Granular reuse is one of the things that makes Compendium different from other approaches, like concept mapping, because the work you do in one context can be so easily and multiply reused in another. The more familiar and fluid you are with the different techniques and concepts, the more you can make use of your knowledge elements over and over, getting new and different value each time.
I spent so much time over the last few days constructing my first portfolio map -- a
View by Time. It wasn't the linking and arranging of the map itself, but rather the construction of the individual nodes -- finding good URLs of the items (in some cases they'd moved or dropped off the web at some point); getting the bibliographic info for the publication; messing around with the text; doing repeated copying of the HTML files to the KMi server, seeing something that needed fixing, changing it in Compendium and re-generating the exports, re-copying the files, etc. Last night, when dropping off after the usual Thanksgiving glut, I had the thought that although I liked how the View by Time had come out, I also wanted to see the portfolio in different ways, like grouped thematically. So this morning I sat down to construct that view (and yes also to continue procrastinating on the writing I need to do).
This time it was way quicker to create even though the view itself was kind of involved, because all I had to do was transclude the nodes from the View by Time into the new
View by Type map. Most of the other work was done for me (by me) already, this was just making a new arrangement of the elements. What makes it 'granular reuse' is that, as with all transclusions, if I make changes to any of the individual nodes they will be made in both views (a kind of magic that I am always amazed by). And the some of the ancillary stuff I'd done in the first view, like the "Related Links" navigation (some which point to web pages and some which are views in the same Compendium project), were immediately reusable although I modified them for the new view. I also realized that the titling and background, which I had done for the first view in by laboriously arranging the titles and category headings in Powerpoint, saving them as a JPG then using that as my map background, could more easily be done with icon-less Compendium nodes and Scribble-layer drawings. So now both views are 100% Compendium constructions, and in the same database so I could easily make new views with some or all of the same elements.

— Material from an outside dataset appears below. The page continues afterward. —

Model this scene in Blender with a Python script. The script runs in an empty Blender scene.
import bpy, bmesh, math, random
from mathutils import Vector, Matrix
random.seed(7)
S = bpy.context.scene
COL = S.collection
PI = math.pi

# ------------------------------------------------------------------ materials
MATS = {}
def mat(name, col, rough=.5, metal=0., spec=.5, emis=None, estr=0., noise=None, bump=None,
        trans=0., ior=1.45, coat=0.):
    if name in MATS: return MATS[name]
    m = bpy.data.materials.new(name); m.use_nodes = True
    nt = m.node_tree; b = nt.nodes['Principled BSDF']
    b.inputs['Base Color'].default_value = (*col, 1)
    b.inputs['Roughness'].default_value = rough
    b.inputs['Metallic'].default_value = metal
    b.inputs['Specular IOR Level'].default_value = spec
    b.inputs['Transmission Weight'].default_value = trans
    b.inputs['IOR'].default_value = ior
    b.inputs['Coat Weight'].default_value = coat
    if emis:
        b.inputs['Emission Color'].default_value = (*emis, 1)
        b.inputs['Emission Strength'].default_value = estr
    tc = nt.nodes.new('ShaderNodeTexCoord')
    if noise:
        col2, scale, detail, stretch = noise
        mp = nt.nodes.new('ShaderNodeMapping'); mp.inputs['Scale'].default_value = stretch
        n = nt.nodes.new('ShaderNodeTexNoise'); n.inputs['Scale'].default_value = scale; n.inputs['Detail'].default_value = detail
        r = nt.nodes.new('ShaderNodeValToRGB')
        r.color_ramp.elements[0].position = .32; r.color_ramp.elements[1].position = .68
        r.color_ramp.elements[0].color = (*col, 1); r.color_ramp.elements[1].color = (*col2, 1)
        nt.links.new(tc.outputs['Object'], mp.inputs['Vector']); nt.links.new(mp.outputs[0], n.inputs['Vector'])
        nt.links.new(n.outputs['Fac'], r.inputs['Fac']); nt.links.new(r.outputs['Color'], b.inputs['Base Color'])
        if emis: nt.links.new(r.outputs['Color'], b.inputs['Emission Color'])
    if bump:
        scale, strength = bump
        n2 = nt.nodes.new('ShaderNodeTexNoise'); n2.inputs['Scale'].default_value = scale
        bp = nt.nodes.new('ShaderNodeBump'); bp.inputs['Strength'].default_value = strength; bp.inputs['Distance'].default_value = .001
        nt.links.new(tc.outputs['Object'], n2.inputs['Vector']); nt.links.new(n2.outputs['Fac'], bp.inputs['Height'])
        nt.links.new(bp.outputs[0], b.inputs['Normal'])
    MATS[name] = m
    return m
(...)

When I was making the second view, it became a lot more apparent to me how I should be tagging the nodes. I used the categories that I'd shown as Questions in the View by Time (e.g. "co-authored papers", "Compendium experiments", etc.) as the seeds for the tags. As I started to tag the nodes I realized that I could do it better by having attributes separated out into different tags. For example, at first I had one tag for "co-authored papers" and another for "papers" (meaning I'd written those alone); I realized it would be better to have a tag for "co-authored" that could be applied to anything that I'd done with others, such as papers, book chapters, workshops, and so on. A more elegant structure, but more to the point of this post, it will allow me to do other reuse activities later, such as constructing a view that shows things I've worked on with other people. All I'll have to do is search for anything with "co-authored" as a tag, insert it into a new map, and go. Using the new Tags interface was a joy (thanks Simon and Michelle!).

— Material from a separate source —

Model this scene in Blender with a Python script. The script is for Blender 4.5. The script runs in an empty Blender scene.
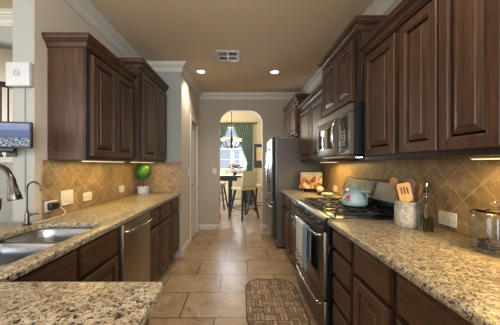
import bpy, bmesh, math, random
from mathutils import Vector, Matrix

random.seed(7)
PI = math.pi
SC = bpy.context.scene
COL = SC.collection


def srgb(r, g, b):
    def f(c):
        c = c / 255.0
        return c / 12.92 if c <= 0.04045 else ((c + 0.055) / 1.055) ** 2.4
    return (f(r), f(g), f(b), 1.0)


# ------------------------------------------------------------------ camera
cam_d = bpy.data.cameras.new('camera')
cam_d.sensor_fit = 'HORIZONTAL'
cam_d.sensor_width = 36.0
cam_d.lens = 240.0 / 500.0 * 36.0
cam_d.shift_x = 0.018
cam_d.shift_y = 0.004
cam_d.clip_start = 0.02
cam = bpy.data.objects.new('camera', cam_d)
COL.objects.link(cam)
cam.location = (0, 0, 1.31)
cam.rotation_euler = (PI / 2, 0, 0)
SC.camera = cam

# ------------------------------------------------------------------ world, exposure
W = bpy.data.worlds.new('daylight')
SC.world = W
W.use_nodes = True
wn = W.node_tree
wn.nodes['Background'].inputs['Color'].default_value = (0.78, 0.86, 0.96, 1)
wn.nodes['Background'].inputs['Strength'].default_value = 0.85
SC.view_settings.view_transform = 'Standard'
SC.view_settings.look = 'None'
SC.view_settings.gamma = 1.0
SC.view_settings.exposure = 0.0
SC.view_settings.use_curve_mapping = False
SC.cycles.use_denoising = True
SC.cycles.max_bounces = 10
SC.cycles.diffuse_bounces = 6
SC.cycles.glossy_bounces = 5
SC.cycles.transmission_bounces = 10
SC.cycles.transparent_max_bounces = 12
SC.cycles.sample_clamp_indirect = 4.0
SC.cycles.caustics_reflective = False
SC.cycles.caustics_refractive = False


def area_light(name, loc, rot, sx, sy, power, color, parent=None, spread=None):
    d = bpy.data.lights.new(name, 'AREA')
    d.shape = 'RECTANGLE'
    d.size, d.size_y = sx, sy
    d.energy = power
    d.color = color
    if spread:
        d.spread = spread
    o = bpy.data.objects.new(name, d)
    COL.objects.link(o)
    o.location = loc
    o.rotation_euler = rot
    if parent:
        o.parent = parent
        o.location = Vector(loc) - parent.location
    return o


DAY = (0.86, 0.93, 1.0)
WARM = (1.0, 0.80, 0.56)
# daylight through the living room windows behind the camera and to the left
for wx in (-3.3, -1.2, 0.5):
    area_light('window_and_fill_daylight', (wx, -4.32, 1.5), (PI / 2, 0, 0), 1.3, 1.9, 70, DAY)
area_light('window_and_fill_daylight', (-4.85, -0.8, 1.5), (PI / 2, 0, -PI / 2), 2.2, 1.8, 60, DAY)
area_light('window_and_fill_daylight', (1.2, -2.6, 1.6), (PI / 2, 0, PI / 2), 2.2, 1.9, 320, DAY)  # added fill from the right, unseen behind the camera, evens the room light
area_light('window_and_fill_daylight', (-4.8, 3.5, 1.9), (PI / 2, 0, -PI / 2), 0.9, 1.4, 34, DAY)  # added fill that brightens the stairwell, no window seen there
# daylight through the dining room window
area_light('window_and_fill_daylight', (-0.33, 8.12, 1.88), (-PI / 2, 0, 0), 1.4, 1.4, 180, DAY)
area_light('window_and_fill_daylight', (-2.40, 6.5, 1.5), (PI / 2, 0, -PI / 2), 1.6, 1.6, 190, DAY)  # unseen side light for the dining room, no window in that wall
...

I don't feel that I am getting across what I'd like to here, the power and fluidity of Compendium's granular reuse mechanisms, so I will probably have to revise this at some point when I'm better inspired. Now this is the last thing on my list of must-procrastinate-because-this-is-also-worth-doing items for today; heading to the writing table (arghh! just spent another 15 minutes cleaning up the Home Window of my Compendium PhD database, which was also on my list).